In our first video, we visit the north of Luxembourg with HMA John Marshall.

Wartime scars still dent the landscape, where many young pilots perished, their short lives ending in these fields and forests.

When the Germans invaded Luxembourg in May 1940, Grand Duchess Charlotte and some of Luxembourg’s Government escaped to London. There, in exile, the Government joined the Allies.

The link back to Luxembourg was via BBC broadcasts, starting with Grand Duchess Charlotte on 5 September 1940. These broadcasts became more frequent until daily from October 1943 from the Grand Duchess, Prince Jean and members of the government-in-exile, fostering hope and reassurance.

RAF Airmen shot down

Our first journey with Ambassador Marshall took us to the North of Luxembourg: Boxhorn and Weiswampach. Here, and in nearby locations, evidence of World War II is palpable. With cemeteries, crash sites and monuments, the lives of young RAF airmen plus other comrades are honored as they died defending Europe from Nazi Germany.

Six pilots, from four separate aircraft, died on the actual day Nazi forces occupied Luxembourg, 10 May 1940, in their attempt to stall the German advance.

Nestled in a beautiful forest in Boxhorn, not so easy to find, remains the wreckage of one plane, a Lockheed Hudson. Just next to it, the graves of six of its seven pilots: three RAF crew (two British, one New Zealander) and three secret service agents from Belgium, shot down on 21 March 1945.

Not too far away near Weiswampech, another site marks the spot where the same German bomber shot down two Lancaster planes on the same night, refueling in between; thirteen out of fourteen pilots were killed, six of these were from New Zealand, two from Canada.

With so many planes being shot down, there was a shortage of pilots in the UK, and so the RAF supplemented with pilots from other Commonwealth countries. Poignantly, when these young men died their families could not usually visit their graves, due to the cost and difficulty of travel at that time.
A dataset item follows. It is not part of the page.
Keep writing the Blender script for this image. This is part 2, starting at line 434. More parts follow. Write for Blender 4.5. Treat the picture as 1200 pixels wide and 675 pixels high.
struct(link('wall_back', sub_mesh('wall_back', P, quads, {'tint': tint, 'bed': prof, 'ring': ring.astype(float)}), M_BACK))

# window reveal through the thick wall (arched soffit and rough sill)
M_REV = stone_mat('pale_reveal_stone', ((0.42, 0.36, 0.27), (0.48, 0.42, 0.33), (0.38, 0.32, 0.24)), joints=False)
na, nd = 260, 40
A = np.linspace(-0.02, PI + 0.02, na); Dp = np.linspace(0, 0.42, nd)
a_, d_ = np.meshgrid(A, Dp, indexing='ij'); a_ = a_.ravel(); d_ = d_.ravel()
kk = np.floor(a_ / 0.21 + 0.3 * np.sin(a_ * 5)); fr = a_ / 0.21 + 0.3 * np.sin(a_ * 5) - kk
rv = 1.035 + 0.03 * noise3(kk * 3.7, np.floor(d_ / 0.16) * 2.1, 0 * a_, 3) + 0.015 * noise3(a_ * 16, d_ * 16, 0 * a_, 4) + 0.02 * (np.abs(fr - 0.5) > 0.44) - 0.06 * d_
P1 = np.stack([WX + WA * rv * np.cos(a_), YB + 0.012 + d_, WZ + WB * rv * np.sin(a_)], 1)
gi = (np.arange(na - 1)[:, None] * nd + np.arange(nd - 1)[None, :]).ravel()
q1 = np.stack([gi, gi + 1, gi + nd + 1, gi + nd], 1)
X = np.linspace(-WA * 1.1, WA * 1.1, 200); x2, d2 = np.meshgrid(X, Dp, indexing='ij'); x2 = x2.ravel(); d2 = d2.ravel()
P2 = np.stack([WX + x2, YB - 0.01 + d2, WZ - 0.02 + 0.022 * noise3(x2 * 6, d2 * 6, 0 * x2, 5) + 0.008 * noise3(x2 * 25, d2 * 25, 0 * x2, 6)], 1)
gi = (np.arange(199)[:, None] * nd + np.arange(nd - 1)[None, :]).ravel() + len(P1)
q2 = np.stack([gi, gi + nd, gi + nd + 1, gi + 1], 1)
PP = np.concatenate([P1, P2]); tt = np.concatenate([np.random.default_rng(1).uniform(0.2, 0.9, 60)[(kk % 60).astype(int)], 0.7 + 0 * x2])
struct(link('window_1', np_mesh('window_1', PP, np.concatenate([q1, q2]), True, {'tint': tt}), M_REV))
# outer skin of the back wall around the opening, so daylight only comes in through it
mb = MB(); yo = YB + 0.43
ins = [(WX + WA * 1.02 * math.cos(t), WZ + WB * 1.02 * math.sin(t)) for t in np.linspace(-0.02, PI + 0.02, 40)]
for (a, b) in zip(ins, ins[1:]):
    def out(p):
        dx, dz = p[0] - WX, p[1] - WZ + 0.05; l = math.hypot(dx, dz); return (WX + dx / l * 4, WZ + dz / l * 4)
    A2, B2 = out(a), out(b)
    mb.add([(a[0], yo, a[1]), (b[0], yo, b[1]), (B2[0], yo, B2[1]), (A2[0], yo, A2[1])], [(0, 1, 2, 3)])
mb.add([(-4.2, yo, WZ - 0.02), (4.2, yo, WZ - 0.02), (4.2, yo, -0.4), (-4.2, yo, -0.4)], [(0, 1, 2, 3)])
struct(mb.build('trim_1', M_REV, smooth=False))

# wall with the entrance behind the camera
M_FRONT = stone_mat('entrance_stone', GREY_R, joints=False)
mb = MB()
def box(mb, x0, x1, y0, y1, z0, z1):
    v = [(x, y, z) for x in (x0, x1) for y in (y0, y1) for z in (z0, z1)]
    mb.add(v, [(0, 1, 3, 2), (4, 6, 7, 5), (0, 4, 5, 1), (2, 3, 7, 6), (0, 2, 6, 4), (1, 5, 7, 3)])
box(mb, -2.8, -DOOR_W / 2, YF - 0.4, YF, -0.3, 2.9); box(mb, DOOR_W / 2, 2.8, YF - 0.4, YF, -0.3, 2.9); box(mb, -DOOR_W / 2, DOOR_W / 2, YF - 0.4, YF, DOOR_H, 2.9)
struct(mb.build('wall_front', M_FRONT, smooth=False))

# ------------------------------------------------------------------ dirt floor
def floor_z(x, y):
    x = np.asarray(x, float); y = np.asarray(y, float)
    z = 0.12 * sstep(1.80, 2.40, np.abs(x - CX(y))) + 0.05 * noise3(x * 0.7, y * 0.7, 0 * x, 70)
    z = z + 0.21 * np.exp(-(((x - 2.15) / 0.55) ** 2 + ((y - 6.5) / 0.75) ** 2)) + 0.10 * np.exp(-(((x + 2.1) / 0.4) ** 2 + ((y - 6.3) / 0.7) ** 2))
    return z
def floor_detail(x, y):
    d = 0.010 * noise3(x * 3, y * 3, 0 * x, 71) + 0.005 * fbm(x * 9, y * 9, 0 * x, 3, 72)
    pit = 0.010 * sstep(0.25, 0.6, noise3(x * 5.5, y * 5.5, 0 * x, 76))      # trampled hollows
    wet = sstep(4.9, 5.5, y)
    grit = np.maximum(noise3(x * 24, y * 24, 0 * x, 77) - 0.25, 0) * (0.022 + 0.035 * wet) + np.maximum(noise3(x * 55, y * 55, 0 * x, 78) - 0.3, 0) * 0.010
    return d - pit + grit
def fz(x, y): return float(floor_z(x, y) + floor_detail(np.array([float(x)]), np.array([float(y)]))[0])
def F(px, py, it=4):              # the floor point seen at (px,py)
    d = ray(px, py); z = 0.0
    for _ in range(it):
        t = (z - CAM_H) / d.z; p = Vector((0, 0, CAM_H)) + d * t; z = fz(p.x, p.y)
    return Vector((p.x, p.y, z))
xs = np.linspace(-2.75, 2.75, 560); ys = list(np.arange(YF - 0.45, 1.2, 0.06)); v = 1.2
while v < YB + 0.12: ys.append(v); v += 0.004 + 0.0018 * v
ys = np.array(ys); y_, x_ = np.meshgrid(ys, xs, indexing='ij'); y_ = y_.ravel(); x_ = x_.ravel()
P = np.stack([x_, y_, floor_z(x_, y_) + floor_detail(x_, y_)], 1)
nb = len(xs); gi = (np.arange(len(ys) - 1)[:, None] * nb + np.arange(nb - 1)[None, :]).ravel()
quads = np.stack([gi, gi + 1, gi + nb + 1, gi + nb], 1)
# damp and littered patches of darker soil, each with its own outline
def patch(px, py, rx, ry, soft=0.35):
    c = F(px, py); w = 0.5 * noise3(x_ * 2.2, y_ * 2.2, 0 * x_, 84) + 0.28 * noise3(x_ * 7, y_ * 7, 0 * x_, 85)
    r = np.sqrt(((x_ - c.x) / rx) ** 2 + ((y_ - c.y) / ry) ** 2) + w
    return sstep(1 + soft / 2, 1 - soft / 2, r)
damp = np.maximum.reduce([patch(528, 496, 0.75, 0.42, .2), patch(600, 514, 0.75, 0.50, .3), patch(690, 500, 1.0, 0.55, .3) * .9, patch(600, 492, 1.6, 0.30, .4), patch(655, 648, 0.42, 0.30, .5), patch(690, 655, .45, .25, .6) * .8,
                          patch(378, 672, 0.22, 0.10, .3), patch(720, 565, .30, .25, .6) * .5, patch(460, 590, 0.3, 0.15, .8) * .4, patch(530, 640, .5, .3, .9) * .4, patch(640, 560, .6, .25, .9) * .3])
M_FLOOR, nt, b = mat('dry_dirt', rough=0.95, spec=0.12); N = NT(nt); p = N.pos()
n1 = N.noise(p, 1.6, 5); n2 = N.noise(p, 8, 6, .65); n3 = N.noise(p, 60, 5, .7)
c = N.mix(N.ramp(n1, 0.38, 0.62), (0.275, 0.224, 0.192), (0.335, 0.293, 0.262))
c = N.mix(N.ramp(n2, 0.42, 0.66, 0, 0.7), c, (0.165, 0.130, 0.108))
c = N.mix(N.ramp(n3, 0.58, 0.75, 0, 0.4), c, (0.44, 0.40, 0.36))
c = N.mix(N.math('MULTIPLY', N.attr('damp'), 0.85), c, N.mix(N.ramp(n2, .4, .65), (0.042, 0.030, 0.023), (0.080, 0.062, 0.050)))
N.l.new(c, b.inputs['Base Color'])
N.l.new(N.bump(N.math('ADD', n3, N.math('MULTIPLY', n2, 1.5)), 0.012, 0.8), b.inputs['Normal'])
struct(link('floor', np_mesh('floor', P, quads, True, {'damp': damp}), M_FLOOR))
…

And so the upkeep, remembrance ceremonies and respect for these sites by the local communes, associations such as Cercle d’Etudes pour la Bataille des Ardennes, RAF records and other archives is even more important. This allows family to finally locate their lost relatives.

It also allows us to think about what they young men gave for our lives as we know it today.

Origin of #LuxUKLinks

In his role as an Ambassador, John Marshall dives into the history of whatever country he resides.  This, coupled with his love of running, resulted in #LuxUKLinks.

What started out as a patchwork of connections between Luxembourg and the UK, firstly tweeted by Ambassador Marshall, continues to grow, as more connections and stories amass. These findings have been captured in a mobile exhibition, a book, a written series on RTL Today, and now by video.